Essentially, the 10,000 hour rule refers to the amount of hours that must be spent practicing to achieve expertise. Gladwell proposes for someone to reach this 10,000, they must practice for 3 hours every day for around 10 years. However, Gladwell doesn’t exactly explain what these hours of practice entail, just referring them to general ‘practice’. It is well known that all practice isn’t the same, and just simply stating that 10,000 hours of some kind of practice is enough to achieve success in a given domain is one of the major flaws in this theory. For example, if an individual wanted to get better at football, they wouldn’t spend 10,000 hours practicing penalty kicks then expect to be great at playing a football game. 

Granted they would probably be an expert in taking penalty kicks, this practice of kicking penalties doesn’t mean that you will be an expert at all aspects of football. Practice must be thought out and purposeful, and cover all the aspects of a skill. This is where Malcom Gladwell’s theory is inaccurate- it focuses on the time spent practicing, not the quality of the practice.

An alternative explanation of what leads to achieving sporting greatness:

The most prominent alternative explanation to achieving sporting success was proposed by psychologist Anders Ericsson. He believed that it wasn’t necessarily the time spent practicing that counted, but the type of practice that ultimately determined sporting success in which he coined “deliberate practice”. His theory of deliberate practice stresses that this type of practice is systematically planned and occurs with a specific purpose or goal in mind. This doesn’t mean mindless repetition of one particular skill, but careful execution of a skill which is purposeful and conducted with the goal of improving the overall performance of that skill. According to Anders Ericsson in his book “Peak”, the four main components of purposeful, deliberate practice are:

  1. It must be focused and motivated= You must give the task your undivided attention as you don’t improve at a significantly fast rate without giving it your full attention
  2. It involves constant feedback= You have to know whether you are doing the skill right or wrong so you can make adjustments accordingly. This feedback can either be from within yourself or from observers, whether that be coaches or another player. Without this feedback, you don’t know where your falling short so you can figure out what needs to be done to improve to reach your goal. 
  3. Purposeful practice should be uncomfortable= This means trying to do something that you couldn’t previously do and keep pushing to be able to achieve it. Finding ways around problems which prevent you from reaching your goal is a major part of deliberate practice as it allows you to develop different techniques to overcome the barriers. 

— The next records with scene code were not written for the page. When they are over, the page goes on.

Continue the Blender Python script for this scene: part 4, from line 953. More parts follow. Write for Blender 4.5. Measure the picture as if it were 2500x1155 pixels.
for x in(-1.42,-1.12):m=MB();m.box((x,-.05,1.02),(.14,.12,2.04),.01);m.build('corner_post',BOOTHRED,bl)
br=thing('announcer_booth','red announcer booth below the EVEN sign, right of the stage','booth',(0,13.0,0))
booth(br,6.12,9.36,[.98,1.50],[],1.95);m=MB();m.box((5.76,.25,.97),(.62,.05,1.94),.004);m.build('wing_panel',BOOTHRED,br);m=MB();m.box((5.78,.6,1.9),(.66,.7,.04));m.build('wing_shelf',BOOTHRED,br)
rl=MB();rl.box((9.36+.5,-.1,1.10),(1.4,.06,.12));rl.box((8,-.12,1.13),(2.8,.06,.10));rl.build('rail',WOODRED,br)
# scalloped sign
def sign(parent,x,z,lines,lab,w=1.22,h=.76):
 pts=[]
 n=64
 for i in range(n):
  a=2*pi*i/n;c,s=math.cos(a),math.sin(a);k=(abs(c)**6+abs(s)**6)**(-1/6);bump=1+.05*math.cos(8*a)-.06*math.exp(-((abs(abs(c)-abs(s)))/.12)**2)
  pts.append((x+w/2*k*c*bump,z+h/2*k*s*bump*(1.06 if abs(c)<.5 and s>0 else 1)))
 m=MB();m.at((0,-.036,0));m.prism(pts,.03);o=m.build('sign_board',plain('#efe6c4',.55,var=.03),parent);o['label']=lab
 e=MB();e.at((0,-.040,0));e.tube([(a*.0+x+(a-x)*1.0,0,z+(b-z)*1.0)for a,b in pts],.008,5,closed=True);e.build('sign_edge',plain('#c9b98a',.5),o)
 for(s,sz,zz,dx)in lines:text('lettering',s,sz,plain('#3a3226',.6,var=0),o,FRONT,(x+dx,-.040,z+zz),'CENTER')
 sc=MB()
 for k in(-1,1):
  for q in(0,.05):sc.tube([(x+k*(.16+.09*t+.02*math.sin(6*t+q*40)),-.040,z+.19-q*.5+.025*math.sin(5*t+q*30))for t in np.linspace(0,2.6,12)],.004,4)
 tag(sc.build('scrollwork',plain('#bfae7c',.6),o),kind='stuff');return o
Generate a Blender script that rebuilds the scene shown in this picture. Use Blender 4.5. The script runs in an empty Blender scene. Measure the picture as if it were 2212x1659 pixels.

4. It has well defined, specific goals= Without a goal there is no way to judge whether the practice has been successful or not. Deliberate practice should involve many small goals which you eventually achieve which lead to an overall bigger goal, thus breaking the big goal down into smaller manageable chunks.

It is clear that deliberate practice is a very different type of practice as it stresses the importance of sustained bouts of effort towards skills you can’t currently do. This differs from normal practice where you often see individual practicing skills that they can already do perfectly well. Essentially Ericsson believes that practicing something you can’t do is what drives individuals to expertise. Although this type of practice revolves around building on skills that you can’t currently achieve, it also stresses the importance of developing skills you have further and pushing the limits of their potential. But these two kinds of learning involved in deliberate practice require extreme amounts of focus in order to see great improvements, which is a difficulty of deliberate practice. 

So, for those beginning to undertake deliberate practice, its important to build up the time spent in deliberate practice to ensure you are fully focused. Perhaps starting at 20 minutes deliberate practice, then building it to 30 minutes, then 40 mins etc… However, if, during these sessions, you begin to loose your focus, its a good idea to stop, refocus then continue. If you can’t refocus, then its best to stop the training session and continue another time. Focus is key for this type of practice. 

When to use deliberate practice:

Its important to note that deliberate practice is not for everyone. If you are performing a skill for sheer enjoyment and are content with the level your currently at, then deliberate practice is probably not suited to you. Deliberate practice is best suited for those performers who are pursuing skill performance at an extremely high level and are wanting to break out of their given limit. Therefore, its important to assess whether, or not, deliberate practice is suited for you and your goals before engaging in it.

Other explanations of what leads to sporting success:

Like all theories and explanations, there are many sides to an argument. The 10,000 hour rule proposed by Malcolm Gladwell or deliberate practice suggested by Anders Ericsson are only a couple of the explanations to why some individuals become experts and others don’t. Various other researchers have suggested alternative explanations including the science of epigenetic and how they play a role in different peoples abilities or how “Grit”, proposed by Angela Duckworth, is what drives individuals to push on harder and further than others leading to expertise. Whatever the real explanation to expertise in the many different fields, its important to understand that many factors play a role.